Clearly the density and temperature of the H i are not constrained by the observations, and so we use the equation to provide an order of magnitude estimate of the importance of collisions with H i. If we take the peak value of N_H = 1.13 × 10²¹ cm⁻² (Condon et al. 1993), T = 100 K, n_H = 100 cm⁻³ (assuming a cold neutral medium), and with the assumptions given above, we find I_C+ = 0.98 ×10⁻⁵ erg s⁻¹ cm⁻² sr⁻¹. This is close to the observed peak [C ii] surface density in the bridge at position b3 of 1.3 ×10⁻⁵ erg s⁻¹ cm⁻² sr⁻¹. Dropping the H i temperature to 50 K (given that the bridge is likely in adiabatic expansion as the galaxies pull away) would decrease I_C+ by a factor of 3. Alternatively, increasing the H i density by a factor of two would more than double the value of I_C+. Given the large uncertainties in the many assumed quantities, including the filling factor, we can conclude that reasonable properties for the H i could potentially give rise to a significant fraction of the observed [C ii] emission in the bridge.

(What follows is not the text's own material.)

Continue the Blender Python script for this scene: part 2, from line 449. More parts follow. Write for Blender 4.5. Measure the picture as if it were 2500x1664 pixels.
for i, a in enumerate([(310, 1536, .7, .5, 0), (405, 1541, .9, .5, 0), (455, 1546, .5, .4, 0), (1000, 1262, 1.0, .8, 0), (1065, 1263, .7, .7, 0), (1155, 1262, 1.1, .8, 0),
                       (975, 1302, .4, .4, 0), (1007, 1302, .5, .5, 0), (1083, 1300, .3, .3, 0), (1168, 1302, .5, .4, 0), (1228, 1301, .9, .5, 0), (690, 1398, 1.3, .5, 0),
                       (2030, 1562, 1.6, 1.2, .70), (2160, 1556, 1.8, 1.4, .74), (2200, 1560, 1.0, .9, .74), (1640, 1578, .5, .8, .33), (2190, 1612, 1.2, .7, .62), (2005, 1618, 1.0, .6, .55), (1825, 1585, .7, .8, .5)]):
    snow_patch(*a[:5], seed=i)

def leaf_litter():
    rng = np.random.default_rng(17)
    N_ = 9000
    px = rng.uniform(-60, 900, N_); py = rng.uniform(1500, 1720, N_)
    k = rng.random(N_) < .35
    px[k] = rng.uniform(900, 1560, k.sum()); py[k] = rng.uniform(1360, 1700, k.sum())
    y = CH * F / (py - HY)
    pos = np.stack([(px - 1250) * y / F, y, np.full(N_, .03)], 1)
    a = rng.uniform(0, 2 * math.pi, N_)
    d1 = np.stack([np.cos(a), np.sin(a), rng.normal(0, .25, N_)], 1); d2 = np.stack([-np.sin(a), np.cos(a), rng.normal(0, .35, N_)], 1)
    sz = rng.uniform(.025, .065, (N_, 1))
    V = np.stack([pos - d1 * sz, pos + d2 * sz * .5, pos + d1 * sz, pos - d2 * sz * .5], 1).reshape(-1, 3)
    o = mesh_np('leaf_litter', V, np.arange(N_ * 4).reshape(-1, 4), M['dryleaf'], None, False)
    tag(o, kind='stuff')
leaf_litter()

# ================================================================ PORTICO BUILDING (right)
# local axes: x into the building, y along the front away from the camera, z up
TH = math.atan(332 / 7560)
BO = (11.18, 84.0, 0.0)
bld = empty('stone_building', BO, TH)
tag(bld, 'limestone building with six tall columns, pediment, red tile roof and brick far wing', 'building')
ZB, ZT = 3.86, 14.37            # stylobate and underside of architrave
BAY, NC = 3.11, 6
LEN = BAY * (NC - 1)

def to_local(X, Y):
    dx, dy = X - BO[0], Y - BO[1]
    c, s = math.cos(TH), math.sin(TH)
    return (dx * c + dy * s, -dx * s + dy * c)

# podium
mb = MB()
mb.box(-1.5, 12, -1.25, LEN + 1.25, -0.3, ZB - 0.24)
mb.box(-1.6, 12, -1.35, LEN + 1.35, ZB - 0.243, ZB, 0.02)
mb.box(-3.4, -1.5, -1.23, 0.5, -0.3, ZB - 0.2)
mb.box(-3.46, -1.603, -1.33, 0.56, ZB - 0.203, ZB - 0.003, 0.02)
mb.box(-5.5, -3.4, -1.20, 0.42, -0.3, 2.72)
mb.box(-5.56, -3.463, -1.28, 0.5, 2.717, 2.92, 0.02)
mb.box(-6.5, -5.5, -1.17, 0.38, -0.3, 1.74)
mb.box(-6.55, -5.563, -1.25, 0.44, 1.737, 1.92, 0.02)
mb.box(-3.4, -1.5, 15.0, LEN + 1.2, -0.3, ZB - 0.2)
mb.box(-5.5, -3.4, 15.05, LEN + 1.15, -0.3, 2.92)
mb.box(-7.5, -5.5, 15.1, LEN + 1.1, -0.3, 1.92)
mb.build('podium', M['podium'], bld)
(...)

However, we know that H i is not the only likely collisional partner with ionized carbon atoms. We already know from the previous Spitzer observations that the warm molecular gas is strongly radiating, so these molecules, which are likely to be shock-heated (Peterson et al. 2012), must also play a role in exciting the [C ii] transition.²⁵ Unlike the case of the H i, we have better constraints on the properties of the warm H₂ emission. For example, we know the temperature and column density of the bulk of the gas from fitting to the H₂ excitation diagram for the pure rotational lines. Adopting a temperature for the warm H₂ of 160 K, a density of 1000 cm⁻³ (by analogy with the similar gas in SQ), a molecular column density of 3.2 × 10²⁰ cm⁻², and a critical density of 5900 cm⁻³, the expected intensity of [C ii] from this collisionally excited warm H₂ would be 3.1 × 10⁻⁵ erg s⁻¹ cm⁻² sr⁻¹. This is clearly more than enough to explain the observed [C ii] intensity. We conclude that, within the considerable uncertainties, both H i and warm H₂ are likely drivers of the enhanced [C ii] emission seen in the bridge.